PDN Photo of the Day

Birds of a Feather

Pigeon racing in Valencia and Murcia in Spain looks like a Photoshopped invention – flocks of grey birds are tinged in red and turquoise, yellow and green. But the animals are neither a digital phantasm nor an exotic breed – instead they are painted by hand by their owners in a variation of the sport unique to the region. The birds and men who race them are the subject of Ricardo Cases’s series “Paloma al aire,” now on view at Dillon Gallery in New York until December 18. The series was published as a book in 2011 and reissued last year by Dalpine. (Cases, a member of Blank Paper collective, also has a book out from MACK – El porqué de las naranjas, which looks at tourism and financial collapse in the Levante region of Spain.)

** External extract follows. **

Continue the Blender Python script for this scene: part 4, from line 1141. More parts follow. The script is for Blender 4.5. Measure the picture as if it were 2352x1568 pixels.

In Cases’s particular version of colombicultura, a group of (male) birds are scored by how closely and for how long they fly near a female. Brightly marked to be identifiable from the ground, the birds become stand-ins for their owners’ prowess. “Painted with combinations in primary colors, just like flags and football teams, the pigeon selected, bred and trained to mate, becomes a projection, a flying vector of the pigeon fancier, which will represent his sporting, economic and sexual success or failure before the community,” writes Luis López Navarro in a statement about the work. While the birds scatter and clump across the sky, Cases pays tender attention to the men who raise and care for them, finding birds buried in the shirt and jacket of one man; others crouch or push through brambles in aid of their birds. Writes Navarro: “On the domestic scale of a rural and rather marginal hobby, pigeon breeding and racing offers us images of hope and longing which, out of context, take on a greater, universal, meaning. Men looking up at the sky, with their gaze trained on the flight of their pigeons, their life projectile: their bet, their bullet, their lottery ticket. Men looking up at the sky in front of their cars, their half-built homes, men looking up at the sky with their children-vectors holding hands.” Wrote The Guardian about Cases’s birds, “Were it not documentary reportage, this could be staged conceptualism.”